** REQUIRED TASK **
Skip the pictures. Transcribe the rest of the data below without changing a word.

** PROVIDED MATERIAL **
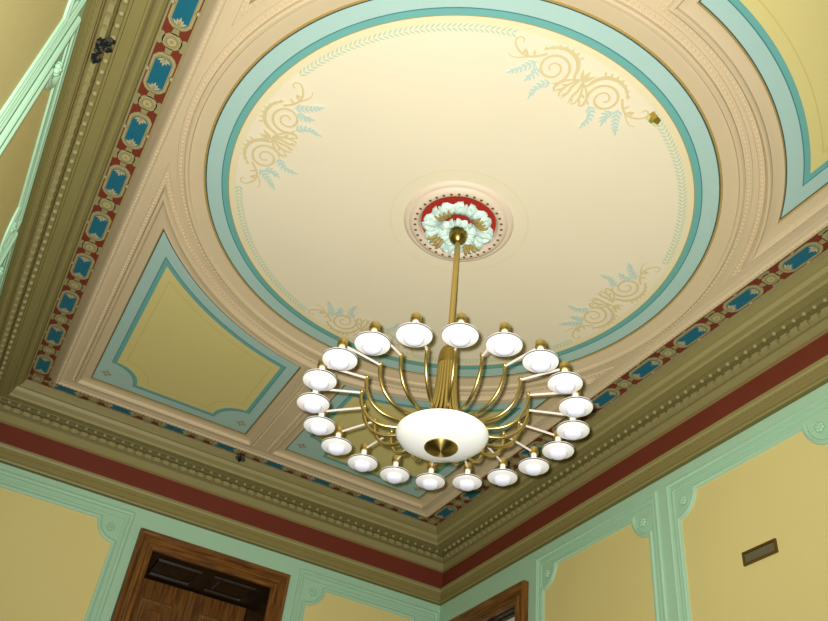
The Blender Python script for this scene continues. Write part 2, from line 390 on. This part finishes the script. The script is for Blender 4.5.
def cornice(wall, number, where):
    L = LEN[wall]
    mb = MB('olive')
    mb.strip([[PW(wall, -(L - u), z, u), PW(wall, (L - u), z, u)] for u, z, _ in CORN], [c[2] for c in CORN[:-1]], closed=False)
    t = mb.build('trim_%d' % number, org=PW(wall, 0, 0), smooth=25)
    struct(t, 'stepped olive cornice with red band and stencilled frieze along the top of %s' % where, 'cornice')
    org = PW(wall, 0, 0)
    mb = MB('olive_light')
    nb = int(2 * (L - .06) / .0535)
    for k in range(nb):
        a = (k + .5 - nb / 2) * .0535
        mb.blob(PW(wall, a, -.064, .057), .0112, 'olive_light', 8, 6)
    mb.build('bead_row', t, smooth=True, org=org)
    mb = MB('olive')
    nb = int(2 * (L - .05) / .0535)
    for k in range(nb):
        a = (k + .5 - nb / 2) * .0535
        p, q = PW(wall, a - .017, -.101, .018), PW(wall, a + .017, -.077, .036)
        lo = tuple(min(x, y) for x, y in zip(p, q)); hi = tuple(max(x, y) for x, y in zip(p, q))
        mb.box(lo, hi, 'olive_light')
    mb.build('dentil_row', t, org=org)
    mb = MB('olive_dark')
    nb = int(2 * L / .026)
    for k in range(nb):
        a = (k + .5 - nb / 2) * .026
        p, q = PW(wall, a - .006, -.325, .012), PW(wall, a + .006, -.310, .0175)
        lo = tuple(min(x, y) for x, y in zip(p, q)); hi = tuple(max(x, y) for x, y in zip(p, q))
        mb.box(lo, hi, 'olive')
    mb.build('tooth_row', t, org=org)
    # frieze: red ground with blue cartouches, medallions and beige strapwork
    mb = MB('red')
    uc, hw = .2295, .0475
    def P(a, b, k): return PW(wall, a, fz(uc + b) - .0012 * k, uc + b)
    le = L - uc
    mb.add([P(-(L - uc + hw), -hw, 1), P(L - uc + hw, -hw, 1), P(L - uc - hw, hw, 1), P(-(L - uc - hw), hw, 1)], [[0, 1, 2, 3]], 'red')
    npitch = round(2 * le / .3115); pit = 2 * le / npitch
    def octo(c, lx, ly, k, mt, cut=.45, e=.014):
        pts = []
        for sx_, sy_ in ((1, 1), (-1, 1), (-1, -1), (1, -1)):
            q = [(lx - ly * cut * 1.5, ly), (lx - ly * cut * .5, ly * .72), (lx, ly * (1 - cut) * .7)]
            if sx_ * sy_ < 0: pass
            seq = q[::-1] if (sx_, sy_) in ((1, 1), (-1, -1)) else q
            pts += [P(c + sx_ * x, sy_ * y, k) for x, y in seq]
        mb.poly(pts, mt)
    def circ(c, b, r, k, mt, n_=14, kx=1.):
        mb.poly([P(c + kx * r * cos(2 * pi * i / n_), b + r * sin(2 * pi * i / n_), k) for i in range(n_)], mt)
    for i in range(npitch):
        c = -le + (i + .5) * pit
        octo(c, .096, .0430, 2, 'stencil'); octo(c, .091, .0390, 3, 'stencil_light'); octo(c, .088, .0365, 4, 'stencil')
        octo(c, .078, .0300, 5, 'blue')
        for e in (-1, 1):
            circ(c, e * .043, .012, 2, 'stencil', 10); circ(c, e * .043, .007, 3, 'stencil_light', 8)
            for an in (-50, -22, 0, 22, 50):          # fleuron at each end of the blue field
                t0 = radians(an); l = .040 if an == 0 else .032
                bx = c + e * .079
                d = (-e * cos(t0), sin(t0))
                mb.poly([P(bx + d[0] * l * s_ - d[1] * w, d[1] * l * s_ + d[0] * w, 6) for s_, w in ((.1, .0012), (.6, .0050), (1, 0), (.6, -.0050), (.1, -.0012))], 'stencil_light')
    for i in (range(0, npitch + 1) if wall in ('front', 'back') else range(1, npitch)):
        c = -le + i * pit
        circ(c, 0, .036, 2, 'stencil', 18); circ(c, 0, .031, 3, 'stencil_light', 18); circ(c, 0, .028, 4, 'stencil', 18)
        circ(c, 0, .016, 5, 'stencil_light', 12); circ(c, 0, .008, 6, 'gold', 10)
        for e in (-1, 1):
            mb.poly([P(c - .014, e * .025, 2), P(c + .014, e * .025, 2), P(c + .020, e * .0475, 2), P(c - .020, e * .0475, 2)], 'stencil')
            circ(c - .020, e * .041, .009, 3, 'stencil', 8); circ(c + .020, e * .041, .009, 3, 'stencil', 8)
            mb.poly([P(c + e * .030, .014, 2), P(c + e * .060, .010, 2), P(c + e * .060, -.010, 2), P(c + e * .030, -.014, 2)], 'stencil')
    mb.build('painted_frieze', t, org=org)
    return t
cornice('front', 1, 'the wall with the panelled double door')
cornice('right', 2, 'the wall with the small vent grille')
cornice('left', 3, 'the steeply seen wall at the left')
cornice('back', 4, 'the wall behind the viewer')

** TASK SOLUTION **
The Blender Python script for this scene continues. Write part 2, from line 390 on. This part finishes the script. The script is for Blender 4.5.
def cornice(wall, number, where):
    L = LEN[wall]
    mb = MB('olive')
    mb.strip([[PW(wall, -(L - u), z, u), PW(wall, (L - u), z, u)] for u, z, _ in CORN], [c[2] for c in CORN[:-1]], closed=False)
    t = mb.build('trim_%d' % number, org=PW(wall, 0, 0), smooth=25)
    struct(t, 'stepped olive cornice with red band and stencilled frieze along the top of %s' % where, 'cornice')
    org = PW(wall, 0, 0)
    mb = MB('olive_light')
    nb = int(2 * (L - .06) / .0535)
    for k in range(nb):
        a = (k + .5 - nb / 2) * .0535
        mb.blob(PW(wall, a, -.064, .057), .0112, 'olive_light', 8, 6)
    mb.build('bead_row', t, smooth=True, org=org)
    mb = MB('olive')
    nb = int(2 * (L - .05) / .0535)
    for k in range(nb):
        a = (k + .5 - nb / 2) * .0535
        p, q = PW(wall, a - .017, -.101, .018), PW(wall, a + .017, -.077, .036)
        lo = tuple(min(x, y) for x, y in zip(p, q)); hi = tuple(max(x, y) for x, y in zip(p, q))
        mb.box(lo, hi, 'olive_light')
    mb.build('dentil_row', t, org=org)
    mb = MB('olive_dark')
    nb = int(2 * L / .026)
    for k in range(nb):
        a = (k + .5 - nb / 2) * .026
        p, q = PW(wall, a - .006, -.325, .012), PW(wall, a + .006, -.310, .0175)
        lo = tuple(min(x, y) for x, y in zip(p, q)); hi = tuple(max(x, y) for x, y in zip(p, q))
        mb.box(lo, hi, 'olive')
    mb.build('tooth_row', t, org=org)
    # frieze: red ground with blue cartouches, medallions and beige strapwork
    mb = MB('red')
    uc, hw = .2295, .0475
    def P(a, b, k): return PW(wall, a, fz(uc + b) - .0012 * k, uc + b)
    le = L - uc
    mb.add([P(-(L - uc + hw), -hw, 1), P(L - uc + hw, -hw, 1), P(L - uc - hw, hw, 1), P(-(L - uc - hw), hw, 1)], [[0, 1, 2, 3]], 'red')
    npitch = round(2 * le / .3115); pit = 2 * le / npitch
    def octo(c, lx, ly, k, mt, cut=.45, e=.014):
        pts = []
        for sx_, sy_ in ((1, 1), (-1, 1), (-1, -1), (1, -1)):
            q = [(lx - ly * cut * 1.5, ly), (lx - ly * cut * .5, ly * .72), (lx, ly * (1 - cut) * .7)]
            if sx_ * sy_ < 0: pass
            seq = q[::-1] if (sx_, sy_) in ((1, 1), (-1, -1)) else q
            pts += [P(c + sx_ * x, sy_ * y, k) for x, y in seq]
        mb.poly(pts, mt)
    def circ(c, b, r, k, mt, n_=14, kx=1.):
        mb.poly([P(c + kx * r * cos(2 * pi * i / n_), b + r * sin(2 * pi * i / n_), k) for i in range(n_)], mt)
    for i in range(npitch):
        c = -le + (i + .5) * pit
        octo(c, .096, .0430, 2, 'stencil'); octo(c, .091, .0390, 3, 'stencil_light'); octo(c, .088, .0365, 4, 'stencil')
        octo(c, .078, .0300, 5, 'blue')
        for e in (-1, 1):
            circ(c, e * .043, .012, 2, 'stencil', 10); circ(c, e * .043, .007, 3, 'stencil_light', 8)
            for an in (-50, -22, 0, 22, 50):          # fleuron at each end of the blue field
                t0 = radians(an); l = .040 if an == 0 else .032
                bx = c + e * .079
                d = (-e * cos(t0), sin(t0))
                mb.poly([P(bx + d[0] * l * s_ - d[1] * w, d[1] * l * s_ + d[0] * w, 6) for s_, w in ((.1, .0012), (.6, .0050), (1, 0), (.6, -.0050), (.1, -.0012))], 'stencil_light')
    for i in (range(0, npitch + 1) if wall in ('front', 'back') else range(1, npitch)):
        c = -le + i * pit
        circ(c, 0, .036, 2, 'stencil', 18); circ(c, 0, .031, 3, 'stencil_light', 18); circ(c, 0, .028, 4, 'stencil', 18)
        circ(c, 0, .016, 5, 'stencil_light', 12); circ(c, 0, .008, 6, 'gold', 10)
        for e in (-1, 1):
            mb.poly([P(c - .014, e * .025, 2), P(c + .014, e * .025, 2), P(c + .020, e * .0475, 2), P(c - .020, e * .0475, 2)], 'stencil')
            circ(c - .020, e * .041, .009, 3, 'stencil', 8); circ(c + .020, e * .041, .009, 3, 'stencil', 8)
            mb.poly([P(c + e * .030, .014, 2), P(c + e * .060, .010, 2), P(c + e * .060, -.010, 2), P(c + e * .030, -.014, 2)], 'stencil')
    mb.build('painted_frieze', t, org=org)
    return t
cornice('front', 1, 'the wall with the panelled double door')
cornice('right', 2, 'the wall with the small vent grille')
cornice('left', 3, 'the steeply seen wall at the left')
cornice('back', 4, 'the wall behind the viewer')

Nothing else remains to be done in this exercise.